3. The 8 a.m, or even 9 a.m., meeting. That’s all well and good for people who don’t have a morning that’s a combination of a delicate ballet choreography and an out-of-control slalom down an ice-covered slope. The early meeting might be OK, if the kids cooperate, the bus is on time, and the gods are smiling on us. But generally we’d like to get into work and have a few minutes to get organized and suck back a third cup of coffee before we have to say “Interesting perspective, Jim,” to our idiot colleague Jim.

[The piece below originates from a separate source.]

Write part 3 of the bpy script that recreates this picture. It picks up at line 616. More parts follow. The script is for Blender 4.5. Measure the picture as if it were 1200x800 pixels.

4. The colleague who says, “Can I get an update on that project?” at 4:49 p.m. as you’re setting yourself up for the next day, keeping one eye on the clock, and calculating how fast you can get to the day care if you catch all the lights. Jim, you could have gotten the update an hour ago, but you were busy talking about CrossFit with the obviously totally bored admin assistant.

5. Random days off from school. Thanksgiving and major religious holidays, sure. If I have them off from work, I’m fine with the kids being off. But otherwise it’s a holiday that costs a day’s pay in babysitting.

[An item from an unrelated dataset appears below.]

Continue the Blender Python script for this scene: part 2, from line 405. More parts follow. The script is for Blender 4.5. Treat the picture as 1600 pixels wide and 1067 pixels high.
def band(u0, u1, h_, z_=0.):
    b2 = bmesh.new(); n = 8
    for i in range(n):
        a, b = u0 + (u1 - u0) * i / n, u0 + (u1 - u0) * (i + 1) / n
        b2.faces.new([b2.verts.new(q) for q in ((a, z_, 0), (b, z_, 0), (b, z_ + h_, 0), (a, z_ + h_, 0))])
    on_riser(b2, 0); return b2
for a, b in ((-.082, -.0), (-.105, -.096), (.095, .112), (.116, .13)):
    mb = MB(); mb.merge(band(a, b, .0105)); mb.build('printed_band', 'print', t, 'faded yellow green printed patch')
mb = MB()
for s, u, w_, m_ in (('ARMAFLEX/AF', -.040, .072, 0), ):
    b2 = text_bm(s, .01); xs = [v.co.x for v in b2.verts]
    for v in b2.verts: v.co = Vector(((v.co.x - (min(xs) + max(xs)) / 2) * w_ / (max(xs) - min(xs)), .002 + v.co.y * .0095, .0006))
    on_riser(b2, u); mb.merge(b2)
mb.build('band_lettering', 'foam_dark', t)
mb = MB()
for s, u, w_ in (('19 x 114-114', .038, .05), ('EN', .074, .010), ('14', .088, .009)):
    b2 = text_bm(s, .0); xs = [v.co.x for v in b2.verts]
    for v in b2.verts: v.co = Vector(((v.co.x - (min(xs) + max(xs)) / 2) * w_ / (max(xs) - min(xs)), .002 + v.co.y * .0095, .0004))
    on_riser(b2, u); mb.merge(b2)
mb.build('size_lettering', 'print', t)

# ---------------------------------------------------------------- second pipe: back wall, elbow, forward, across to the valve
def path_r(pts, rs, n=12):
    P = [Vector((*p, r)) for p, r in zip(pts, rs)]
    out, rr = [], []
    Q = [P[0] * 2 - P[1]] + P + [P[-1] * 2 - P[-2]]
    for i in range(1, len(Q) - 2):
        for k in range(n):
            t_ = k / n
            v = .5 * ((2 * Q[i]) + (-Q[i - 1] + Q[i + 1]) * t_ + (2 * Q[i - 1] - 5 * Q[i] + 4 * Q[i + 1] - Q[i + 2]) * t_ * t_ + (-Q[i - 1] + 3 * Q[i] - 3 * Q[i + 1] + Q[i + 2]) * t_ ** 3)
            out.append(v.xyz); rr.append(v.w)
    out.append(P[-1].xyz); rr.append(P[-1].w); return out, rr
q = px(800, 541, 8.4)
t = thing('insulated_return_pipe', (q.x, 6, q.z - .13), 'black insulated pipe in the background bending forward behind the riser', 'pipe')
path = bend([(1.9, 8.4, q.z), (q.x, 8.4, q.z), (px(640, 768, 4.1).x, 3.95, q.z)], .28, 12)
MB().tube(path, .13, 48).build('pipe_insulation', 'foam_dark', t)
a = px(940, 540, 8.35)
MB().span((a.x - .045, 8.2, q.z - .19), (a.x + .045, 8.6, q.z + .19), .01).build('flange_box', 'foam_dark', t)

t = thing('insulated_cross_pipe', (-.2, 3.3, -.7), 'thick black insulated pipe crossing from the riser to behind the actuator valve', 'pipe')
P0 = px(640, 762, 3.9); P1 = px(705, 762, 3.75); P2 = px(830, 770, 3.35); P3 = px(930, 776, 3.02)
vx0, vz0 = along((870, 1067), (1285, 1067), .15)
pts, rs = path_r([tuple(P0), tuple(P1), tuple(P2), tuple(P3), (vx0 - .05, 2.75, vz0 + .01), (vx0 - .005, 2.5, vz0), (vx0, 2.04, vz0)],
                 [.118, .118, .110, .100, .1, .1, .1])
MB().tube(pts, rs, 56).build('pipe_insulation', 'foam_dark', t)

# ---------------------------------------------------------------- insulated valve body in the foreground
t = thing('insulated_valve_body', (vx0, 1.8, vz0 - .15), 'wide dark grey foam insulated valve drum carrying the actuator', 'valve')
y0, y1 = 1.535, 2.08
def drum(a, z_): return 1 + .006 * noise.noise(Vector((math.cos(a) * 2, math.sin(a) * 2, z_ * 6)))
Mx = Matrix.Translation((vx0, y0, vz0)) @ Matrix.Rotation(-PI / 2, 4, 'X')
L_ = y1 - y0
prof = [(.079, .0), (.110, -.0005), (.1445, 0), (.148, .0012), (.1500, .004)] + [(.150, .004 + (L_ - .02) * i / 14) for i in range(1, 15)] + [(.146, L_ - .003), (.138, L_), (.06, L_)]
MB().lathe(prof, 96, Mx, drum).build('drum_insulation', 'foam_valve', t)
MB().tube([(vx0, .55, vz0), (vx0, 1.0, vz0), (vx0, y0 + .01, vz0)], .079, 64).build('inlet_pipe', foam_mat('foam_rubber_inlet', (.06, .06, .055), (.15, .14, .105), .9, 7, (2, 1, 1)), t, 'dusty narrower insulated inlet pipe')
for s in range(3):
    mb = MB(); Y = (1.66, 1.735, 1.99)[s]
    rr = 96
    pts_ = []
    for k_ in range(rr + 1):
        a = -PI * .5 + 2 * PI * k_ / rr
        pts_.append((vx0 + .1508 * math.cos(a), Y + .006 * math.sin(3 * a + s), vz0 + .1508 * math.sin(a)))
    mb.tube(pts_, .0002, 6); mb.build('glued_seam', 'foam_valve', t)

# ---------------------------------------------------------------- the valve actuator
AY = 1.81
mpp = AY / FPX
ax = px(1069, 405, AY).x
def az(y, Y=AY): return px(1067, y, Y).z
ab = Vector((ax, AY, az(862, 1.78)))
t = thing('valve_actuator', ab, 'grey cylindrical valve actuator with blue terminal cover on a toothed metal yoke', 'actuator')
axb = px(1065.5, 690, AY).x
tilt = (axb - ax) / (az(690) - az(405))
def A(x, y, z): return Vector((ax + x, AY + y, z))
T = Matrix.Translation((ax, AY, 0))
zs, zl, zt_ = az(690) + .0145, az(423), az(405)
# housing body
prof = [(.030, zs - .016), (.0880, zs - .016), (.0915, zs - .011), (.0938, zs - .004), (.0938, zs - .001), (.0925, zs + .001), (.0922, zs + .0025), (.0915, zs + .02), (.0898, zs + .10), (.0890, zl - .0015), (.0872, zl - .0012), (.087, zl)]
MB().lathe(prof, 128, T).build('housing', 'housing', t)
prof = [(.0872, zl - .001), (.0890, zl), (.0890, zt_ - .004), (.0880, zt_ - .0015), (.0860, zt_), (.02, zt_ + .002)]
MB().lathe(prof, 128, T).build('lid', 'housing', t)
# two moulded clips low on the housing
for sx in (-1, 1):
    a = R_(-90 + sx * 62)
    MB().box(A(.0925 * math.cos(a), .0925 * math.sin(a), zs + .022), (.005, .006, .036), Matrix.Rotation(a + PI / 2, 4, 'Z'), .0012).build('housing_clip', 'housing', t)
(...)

6. Any kind of outage or breakdown. Cable cut out? Dishwasher on the fritz? Sears give you a window of 8 a.m. to 11 p.m. for repair? You know someone is going to have to stay home to wait for the guy and that someone is you.

7. The disorganized colleague. Most working moms I know are organized to the max, partly because they have to be, to make it all work, and partly because they don’t want to reinforce the scatterbrained working-mom stereotype. (We may feel scatterbrained, but we don’t want to look it.) So when Jim the idiot arrives at a meeting clearly unprepared and talking out of his ass, it makes us, well, want to chuck a laptop at his head.

8. The peanut-butter-to-the-skirt maneuver. I usually try to put on my work clothes at the very last second before leaving. But sometimes I’ll forget something, or a kid will demand another goodbye kiss, and that gives my toddler just enough time to smear his little grubby paws all over my clean work clothes.

9. Whoever ate the last egg, or box of pasta, or the leftover chicken in the fridge. I generally have exactly one idea for dinner, maybe a fast carbonara or some “casserole” made out of leftover hamburger and rice. But when I skid in the door at 5:30 and find that someone ate the one ingredient I really need? Let’s just say I’ve buried some creative curse words in a dish towel as I’ve dialed the pizza place again.

There are a lot of advantages to being a working mother, even when it gets crazy. And for the most part, we manage pretty well—right up until the moment someone pukes.